List the lines of this listing that hold the word "objects".
--- --- ---
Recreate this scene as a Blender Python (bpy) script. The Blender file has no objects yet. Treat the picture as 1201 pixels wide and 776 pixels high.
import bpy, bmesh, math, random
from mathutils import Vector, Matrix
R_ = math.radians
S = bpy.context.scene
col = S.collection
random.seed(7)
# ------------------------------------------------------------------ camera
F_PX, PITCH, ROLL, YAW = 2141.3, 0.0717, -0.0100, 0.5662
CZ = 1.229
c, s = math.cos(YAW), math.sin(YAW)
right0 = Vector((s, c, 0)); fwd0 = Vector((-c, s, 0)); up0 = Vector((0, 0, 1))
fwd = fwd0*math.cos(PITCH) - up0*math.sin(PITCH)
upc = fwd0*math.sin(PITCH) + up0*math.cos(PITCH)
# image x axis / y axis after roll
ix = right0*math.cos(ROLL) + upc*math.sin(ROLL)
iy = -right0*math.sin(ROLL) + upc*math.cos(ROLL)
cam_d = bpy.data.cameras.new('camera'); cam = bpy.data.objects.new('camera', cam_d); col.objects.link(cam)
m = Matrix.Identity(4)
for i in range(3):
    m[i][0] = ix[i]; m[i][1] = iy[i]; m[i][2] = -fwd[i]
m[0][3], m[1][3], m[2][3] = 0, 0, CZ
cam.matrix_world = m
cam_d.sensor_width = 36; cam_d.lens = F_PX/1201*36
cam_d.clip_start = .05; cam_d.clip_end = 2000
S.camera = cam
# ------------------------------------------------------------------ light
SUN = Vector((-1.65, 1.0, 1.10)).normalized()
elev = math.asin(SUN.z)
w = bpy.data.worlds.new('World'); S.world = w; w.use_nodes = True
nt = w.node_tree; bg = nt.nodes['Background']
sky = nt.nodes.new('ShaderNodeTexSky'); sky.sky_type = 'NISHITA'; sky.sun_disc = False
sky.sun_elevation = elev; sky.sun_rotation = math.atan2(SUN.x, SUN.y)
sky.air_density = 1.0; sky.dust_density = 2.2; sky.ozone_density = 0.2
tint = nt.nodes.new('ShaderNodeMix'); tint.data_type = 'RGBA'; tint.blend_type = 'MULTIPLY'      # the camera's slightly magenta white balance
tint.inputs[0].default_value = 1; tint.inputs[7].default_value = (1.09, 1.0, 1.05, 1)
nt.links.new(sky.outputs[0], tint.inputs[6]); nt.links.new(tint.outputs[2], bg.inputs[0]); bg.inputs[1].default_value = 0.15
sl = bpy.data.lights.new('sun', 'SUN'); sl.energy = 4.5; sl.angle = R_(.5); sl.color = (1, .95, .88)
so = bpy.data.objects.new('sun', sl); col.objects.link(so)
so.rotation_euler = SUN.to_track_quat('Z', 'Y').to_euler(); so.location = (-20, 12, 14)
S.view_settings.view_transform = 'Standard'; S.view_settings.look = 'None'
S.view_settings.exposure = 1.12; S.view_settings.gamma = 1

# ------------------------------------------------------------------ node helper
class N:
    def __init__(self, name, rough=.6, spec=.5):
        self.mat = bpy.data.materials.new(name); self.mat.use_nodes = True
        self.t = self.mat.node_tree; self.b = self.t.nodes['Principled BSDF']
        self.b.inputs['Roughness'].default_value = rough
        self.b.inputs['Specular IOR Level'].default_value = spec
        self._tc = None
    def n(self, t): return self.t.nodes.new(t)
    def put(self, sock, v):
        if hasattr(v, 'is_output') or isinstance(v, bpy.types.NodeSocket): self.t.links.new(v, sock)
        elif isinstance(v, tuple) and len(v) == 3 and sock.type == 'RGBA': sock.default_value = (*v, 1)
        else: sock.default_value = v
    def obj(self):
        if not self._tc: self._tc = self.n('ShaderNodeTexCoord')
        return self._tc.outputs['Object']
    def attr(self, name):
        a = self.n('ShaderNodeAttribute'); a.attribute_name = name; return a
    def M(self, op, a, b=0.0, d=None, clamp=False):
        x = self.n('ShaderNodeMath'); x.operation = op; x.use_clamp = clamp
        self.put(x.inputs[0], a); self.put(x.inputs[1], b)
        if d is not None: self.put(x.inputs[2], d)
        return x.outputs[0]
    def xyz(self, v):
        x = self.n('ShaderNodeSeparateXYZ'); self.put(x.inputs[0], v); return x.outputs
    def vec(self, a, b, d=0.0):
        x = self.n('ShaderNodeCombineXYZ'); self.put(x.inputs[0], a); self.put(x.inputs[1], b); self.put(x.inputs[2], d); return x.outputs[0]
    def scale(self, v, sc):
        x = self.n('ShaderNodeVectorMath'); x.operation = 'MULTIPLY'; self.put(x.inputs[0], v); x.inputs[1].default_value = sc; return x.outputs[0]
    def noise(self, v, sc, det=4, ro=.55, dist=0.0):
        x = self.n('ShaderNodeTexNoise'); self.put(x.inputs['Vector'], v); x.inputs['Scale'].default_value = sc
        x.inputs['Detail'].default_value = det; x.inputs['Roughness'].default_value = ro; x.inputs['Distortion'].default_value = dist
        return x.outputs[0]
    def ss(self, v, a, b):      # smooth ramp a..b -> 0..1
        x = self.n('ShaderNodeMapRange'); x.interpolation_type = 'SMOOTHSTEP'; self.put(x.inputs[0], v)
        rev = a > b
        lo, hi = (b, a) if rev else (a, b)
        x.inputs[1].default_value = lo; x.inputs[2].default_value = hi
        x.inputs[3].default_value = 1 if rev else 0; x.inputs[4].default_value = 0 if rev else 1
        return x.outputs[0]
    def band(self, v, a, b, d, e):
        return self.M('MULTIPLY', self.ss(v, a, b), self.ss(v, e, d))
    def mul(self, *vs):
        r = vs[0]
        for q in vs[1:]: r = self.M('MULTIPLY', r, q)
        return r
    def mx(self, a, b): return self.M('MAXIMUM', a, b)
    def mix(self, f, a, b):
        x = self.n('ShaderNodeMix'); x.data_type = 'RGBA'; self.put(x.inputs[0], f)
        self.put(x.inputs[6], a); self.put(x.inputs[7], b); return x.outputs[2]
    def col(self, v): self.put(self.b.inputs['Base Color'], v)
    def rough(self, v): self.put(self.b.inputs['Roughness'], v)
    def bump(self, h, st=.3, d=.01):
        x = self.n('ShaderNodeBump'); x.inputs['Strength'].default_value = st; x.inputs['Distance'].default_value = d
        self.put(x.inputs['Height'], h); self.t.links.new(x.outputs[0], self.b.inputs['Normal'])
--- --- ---
== TASK RESPONSE ==
Recreate this scene as a Blender Python (bpy) script. The Blender file has no objects yet. Treat the picture as 1201 pixels wide and 776 pixels high.
cam_d = bpy.data.cameras.new('camera'); cam = bpy.data.objects.new('camera', cam_d); col.objects.link(cam)
so = bpy.data.objects.new('sun', sl); col.objects.link(so)